司法ウオッチ<開かれた司法と市民のための言論サイト>

今から2年前の裁判員法施行の直前、日本を代表する大新聞の編集委員が突然、意見を聞きたいといって訪ねてきたことがあった。

 「最近、少々胃が痛いんです」

 彼の意を痛くしている原因を聞いて驚いた。それが、まさにまじかに迫っていた裁判員法の施行だったからである。もちろん、大新聞は基本的に裁判員制度推進派であり、えんえんとそうした論調を掲げてきていた。その中で、自身もそうした方向の解説を書き、論調をリードしてきた彼が、ここにきて自責の念にかられたようにもとれる発言をしたのである。

 聞けば、要するに彼を悩ましていたのは、急ぎ過ぎたのではないか、ということだった。国民の多くに不参加への意識がある。制度の意義はまだ理解されていない。大丈夫か――もう少し時間をかけるべきだったのではないかということである。

 その時、意見を求められ、制度の問題性について思うところを話したが、彼は基本的な制度の意義、要するに紙面で繰り返されている「国民参加」の意義については、確固たる主張をされ、他の問題性に比して、その優先順位を第一にすることおいては、全く宗旨替えをするつもりがない風ではあった。

 しかし、さすがに分かっていたんだと思う。つまり、「強制」という問題がこの制度にのしかかっている「不都合な真実」についてである。「国民参加」の民主主義的な効用が強調されるこの制度が、国民の理解に基づかずに、国民に課される、新たな「強制」である、ということである。

 世が世なら、という言い方もおかしいが、かつてならこの「強制」性に最もめくじらをたてていただろう弁護士会が、裁判員制度については、そうではなく、法曹三者足並みをそろえて、推進の旗を振った。

 驚くことに、「思想・信条の自由」による裁判員辞退も認めない側に回った。理由は、これを認めると、「真摯な理由に基づかない辞退希望者と区別がつかない」というものだった。区別がつかないと、辞退希望者が殺到して制度が維持できないかもしれない、ということである。つまり、この考え方は、制度維持のために、本来の「思想・信条の自由」を掲げた人間は犠牲になってもらう、ということ。つまり、これは「自由」ではなく、「強制」の方で統一しようとする考え方である。

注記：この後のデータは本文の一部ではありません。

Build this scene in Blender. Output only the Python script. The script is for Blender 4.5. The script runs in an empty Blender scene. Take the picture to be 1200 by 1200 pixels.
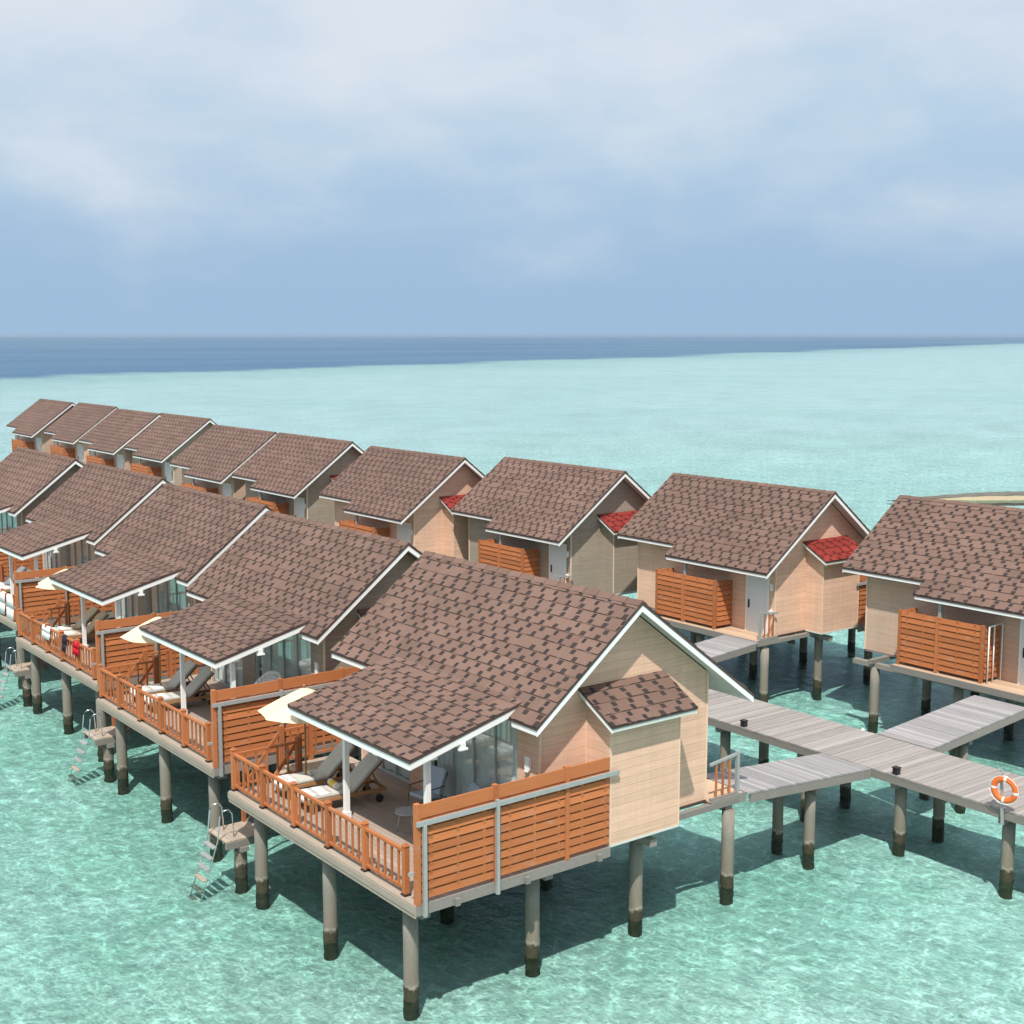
import bpy, math, random
from mathutils import Vector, Matrix
random.seed(7)
R = math.radians
D = 2.2                       # deck height above the water (world z = 0)
sc = bpy.context.scene
col = sc.collection

# ------------------------------------------------------------------ mesh builder
class MB:
    mirror = False
    def __init__(s): s.v = []; s.f = []; s.uv = []; s.sm = []
    def face(s, pts, uv=None, smooth=False):
        i = len(s.v); s.v += [tuple(p) for p in pts]
        s.f.append(list(range(i, i + len(pts))))
        s.uv.append(uv if uv else [(0, 0)] * len(pts)); s.sm.append(smooth)
    def hexa(s, b, t, uv=(0, 0)):
        # b, t: four bottom points (counter-clockwise from above) and four top points
        i = len(s.v); s.v += [tuple(p) for p in b] + [tuple(p) for p in t]
        for q in ((3, 2, 1, 0), (4, 5, 6, 7), (0, 1, 5, 4), (1, 2, 6, 5), (2, 3, 7, 6), (3, 0, 4, 7)):
            s.f.append([i + k for k in q]); s.uv.append([uv] * 4); s.sm.append(False)
    def box(s, x0, x1, y0, y1, z0, z1, uv=None):
        if uv is None: uv = (random.random(), random.random())
        s.hexa([(x0, y0, z0), (x1, y0, z0), (x1, y1, z0), (x0, y1, z0)],
               [(x0, y0, z1), (x1, y0, z1), (x1, y1, z1), (x0, y1, z1)], uv)
    def beam(s, p, q, w, h, up=(0, 0, 1), uv=None):
        p = Vector(p); q = Vector(q); d = (q - p).normalized(); up = Vector(up)
        r = d.cross(up).normalized(); u = r.cross(d).normalized()
        if uv is None: uv = (random.random(), random.random())
        a = [p - r * w / 2 - u * h / 2, p + r * w / 2 - u * h / 2, q + r * w / 2 - u * h / 2, q - r * w / 2 - u * h / 2]
        s.hexa(a, [x + u * h for x in a], uv)
    def tube(s, pts, r, n=8, cap=True, r1=None, uv=None):
        pts = [Vector(p) for p in pts]; m = len(pts); i0 = len(s.v)
        if uv is None: uv = (random.random(), random.random())
        for k, p in enumerate(pts):
            d = (pts[min(k + 1, m - 1)] - pts[max(k - 1, 0)]).normalized()
            a = d.cross(Vector((0, 0, 1)) if abs(d.z) < .9 else Vector((1, 0, 0))).normalized(); b = d.cross(a)
            rr = r if r1 is None else r + (r1 - r) * k / (m - 1)
            for j in range(n):
                t = 2 * math.pi * j / n
                s.v.append(tuple(p + (a * math.cos(t) + b * math.sin(t)) * rr))
        for k in range(m - 1):
            for j in range(n):
                s.f.append([i0 + k * n + j, i0 + k * n + (j + 1) % n, i0 + (k + 1) * n + (j + 1) % n, i0 + (k + 1) * n + j])
                s.uv.append([uv] * 4); s.sm.append(True)
        if cap:
            s.f.append([i0 + j for j in range(n)][::-1]); s.uv.append([uv] * n); s.sm.append(False)
            s.f.append([i0 + (m - 1) * n + j for j in range(n)]); s.uv.append([uv] * n); s.sm.append(False)
    def prism(s, poly, vec, uv=(0, 0)):
        poly = [Vector(p) for p in poly]; vec = Vector(vec); n = len(poly); i = len(s.v)
        s.v += [tuple(p) for p in poly] + [tuple(p + vec) for p in poly]
        s.f.append(list(range(i, i + n))[::-1]); s.uv.append([uv] * n); s.sm.append(False)
        s.f.append(list(range(i + n, i + 2 * n))); s.uv.append([uv] * n); s.sm.append(False)
        for k in range(n):
            j = (k + 1) % n
            s.f.append([i + k, i + j, i + n + j, i + n + k]); s.uv.append([uv] * 4); s.sm.append(False)
    def build(s, name, mat, parent=None, bevel=0, fix=True):
        me = bpy.data.meshes.new(name)
        v = [(-a, b, c) for a, b, c in s.v] if MB.mirror else s.v
        f = [q[::-1] for q in s.f] if MB.mirror else s.f
        uv = [q[::-1] for q in s.uv] if MB.mirror else s.uv
        me.from_pydata(v, [], f)
        l = me.uv_layers.new(name="UVMap")
        flat = [c for q in uv for p in q for c in p]
        l.data.foreach_set("uv", flat)
        me.polygons.foreach_set("use_smooth", s.sm)
        if fix:
            import bmesh
            bm = bmesh.new(); bm.from_mesh(me); bmesh.ops.recalc_face_normals(bm, faces=bm.faces); bm.to_mesh(me); bm.free()
        me.materials.append(mat); me.update()
        o = bpy.data.objects.new(name, me); col.objects.link(o)
        if parent: o.parent = parent
        if bevel:
            b = o.modifiers.new("bevel", 'BEVEL'); b.width = bevel; b.segments = 2
        return o

def empty(name, loc=(0, 0, 0), rz=0):
    o = bpy.data.objects.new(name, None); col.objects.link(o); o.location = loc; o.rotation_euler.z = rz
    o.empty_display_size = .3
    return o
def tag(o, label, cat, group=None):
    o['label'] = label; o['category'] = cat
    if group: o['group'] = group
    return o
def kids(o): return [c for c in bpy.data.objects if c.parent == o]
def tree_of(o): return (o, [tree_of(c) for c in kids(o)])
def copy_tree(t, parent=None):
    o, ch = t
    c = o.copy(); col.objects.link(c)
    if parent: c.parent = parent
    for k in ch: copy_tree(k, c)
    return c
def all_parts(o):
    out = []
    for c in kids(o): out.append(c); out += all_parts(c)
    return out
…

 もちろん、この制度は国民が希望したものではなく、施行時点でも賛同を得られている世論状況ではなかった。「強制」という問題に目をつぶらなければ、そもそも制度推進はできないものだった。

 大マスコミは、多くの法律家が指摘していた憲法上の問題点などを含め、制度スタートへ、ただでも消極的な世論にやぶへびな報道は極力していなかった。おそらく国民の敬遠意識を最も刺激することになる「死刑」の問題、つまり裁判員自身が死刑判決に関与することになる厳然とした事実について、大マスコミが取り上げ出したのは、制度スタートの直前だ。さすがに全く触れていなかったというわけにいかなかったのだろうが、「なにをいまさら」というタイミングだった。極めて政策的な意図的なものを感じる。

 前記編集委員は、その時最後、さらに驚くべきことに、自分はあるいはこれから、施行延期の論調を掲げることを模索したい、という趣旨の発言もした。だから、いまこのことは口外しないでほしい、とも。口外して社に伝われば、そうした社内コンセンサスを得るまえに潰されるというニュアンスだった。

 それから彼がどういう活動をして、社内的にどういうやりとりがあったかは定かではない。ただ、裁判員制度はスタートし、その前にその新聞社が制度施行延期の論調を打つことも、大きくスタンスを変えることもなかった。彼は失敗したのか、断念したのか、はたまたそれ以前の話なのかは今は分からない。

 ただ、制度スタート後は、順調報道がなされ、さすがに国民のなかに制度の存在だけは周知され、その中に「国民参加」という制度意義も、それなりに刷り込まれて国民に伝わってきた観もある。

 しかし、制度のこだわるべきところが、こだわれないまま、棚上げにされてきていることにはかわりない。その責任は、大マスコミを含む推進派に責任がある。

 裁判員制度発足2年。司法への「国民参加」の意義の前に、フェアな判断材料を提供され、「強制」ではなく国民の意思が反映される形での、制度選択への「国民参加」の意義こそ、今、問われるべきだ。